I still don’t buy your cart argument. I’m only taking the cart as far as the parking lot, not removing it from their premises. They can search the cart all they want, but they’d better leave my property alone. It’s not theirs to rummage through just because I’m using their cart to transport it. I’ve often seen women put their pocketbooks in the kid seat of shopping carts while they shopped; would you argue that they have thus given the store’s employees the right to search through their pocketbooks?
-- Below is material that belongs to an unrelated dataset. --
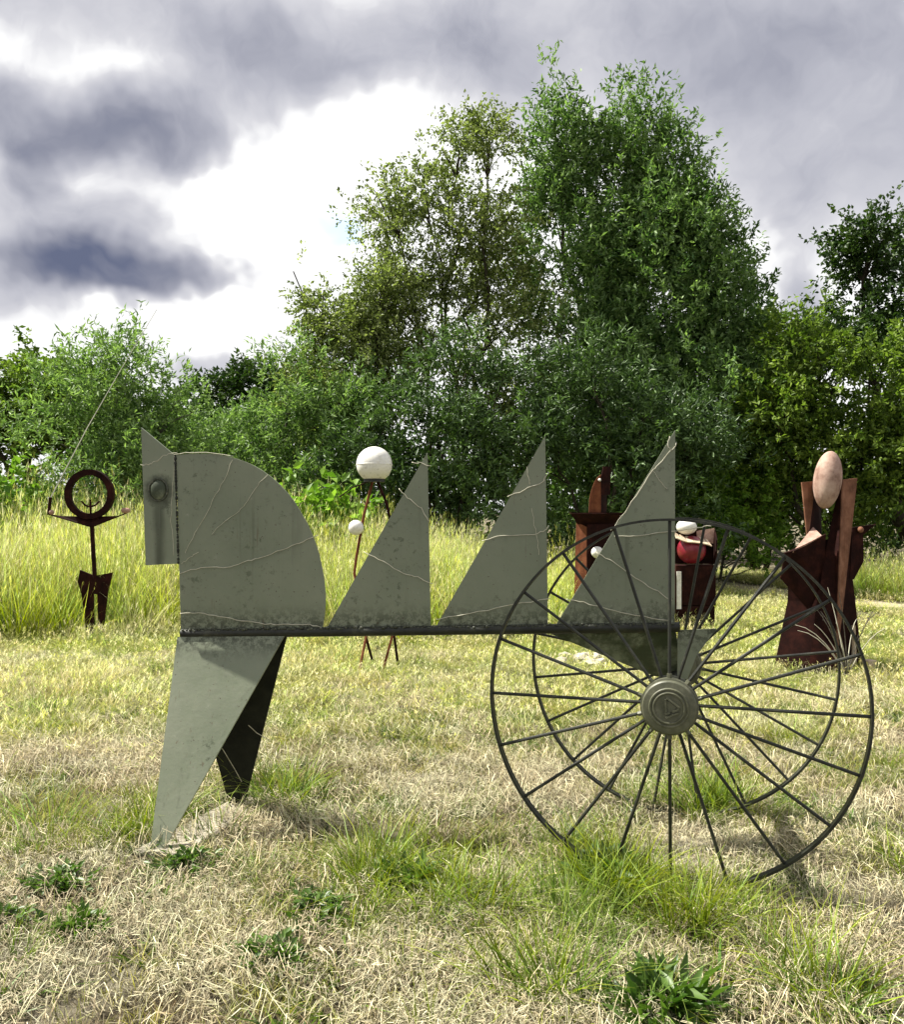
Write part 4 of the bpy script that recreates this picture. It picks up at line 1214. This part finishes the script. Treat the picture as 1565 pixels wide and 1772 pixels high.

That doesn’t seem like a reasonable argument to me, as I noted in my comment just prior. When I walk into the store, my wallet is in my pocket. It’s in their store. That doesn’t give them the right to search through my wallet, just because I’m on their premises. The wallet is *my *property. And the stuff I just bought from them when I checked out is also *my *property. They have no more right to search the property that I just bought than they do the property I walked in with. It’s all equally *my *property, and all equally not theirs.
The elements of larceny were listed above: basically, larceny involves a taking (technically, a caption and an asportation) with the intent the permanently deprive the owner of the property.
So when he picked up the spray and placed it in the cart, he had every intention of paying for it. And even after he discovered it was unpaid, his intention was to return and pay for it. So he never formed the required intent to steal. Without that intent, there is no larceny.
However… part of the reason we can say this is we have perfect knowledge of what’s in his mind.
Let’s imagine the greeter did call the police, and they arrive just as he’s loading the items into the car. He explains that he saw the spray once outside, realized he had taken it by accident, and have every intention of returning to the store in a few days to pay for it.
The police officer would have probable cause to arrest him for larceny, because the officer doesn’t have to believe his story.
And if his case went to trial, the finder of fact (the judge or the jury) would be entitled to reject his testimony about his intentions as well, because these facts support an inference that he was lying. So there would be a legally sufficient record to convict him, even though he was innocent and telling the absolute truth about his intentions.